The X-Air app is where you’ll have access to all your controls such as volume faders, preamp gain, all the processing units such as EQ, gate and compressors, Pan settings, effects, and every other control you’ll need on a digital mixer.

This means the X-Air can be on stage with the musicians while you control and mix on the X-Air app at the venue.

I really like the real life review of this mixer made by the team over at Worship Leader Hangout. And you should definitely check it out below

I wrote a comparison article on the Behringer XR18 and Midas MR18 digital mixers.
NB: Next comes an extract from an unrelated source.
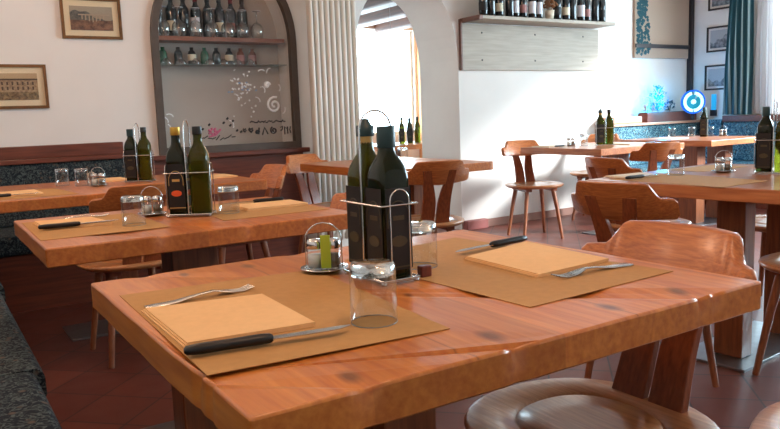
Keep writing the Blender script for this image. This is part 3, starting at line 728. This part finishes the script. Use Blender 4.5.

Feel free to check it out here if you want to learn more about this mixer.

What I don’t like about the Behringer XR18

The only downside of the Behringer XR18 is the built-in WiFi. As I mentioned earlier, you’ll need to connect the XR18 and your phone, tablet, or computer on the same network so that you can control this mixer. For this reason, there is a built-in WiFi on the XR18 which allows you to do that.

However, the built-in WiFi sucks, honestly. They are not reliable, and you’ll experience a lot of signal dropouts if you decide to use them.

So if you decide to go for the Behringer XR18, you should definitely get a dedicated wireless router. This is what everyone does in the industry. Check out my article where I reviewed the best wireless routers for digital mixers and pick the right one for your XR18.

Also, I wish there were more inputs on the Behringer XR18. 18 inputs can get the job done for cover bands and small outdoor events, but can be problematic if you need more than eighteen inputs.

That’s not a dealbreaker though. That’s because if you need more than eighteen inputs, you can certainly go for the Behringer X32 Rack (also on Amazon). This has similar features as the XR18 and the X32 console, but the X32 Rack provides you with 32 input channels in a rack-mountable portable form factor.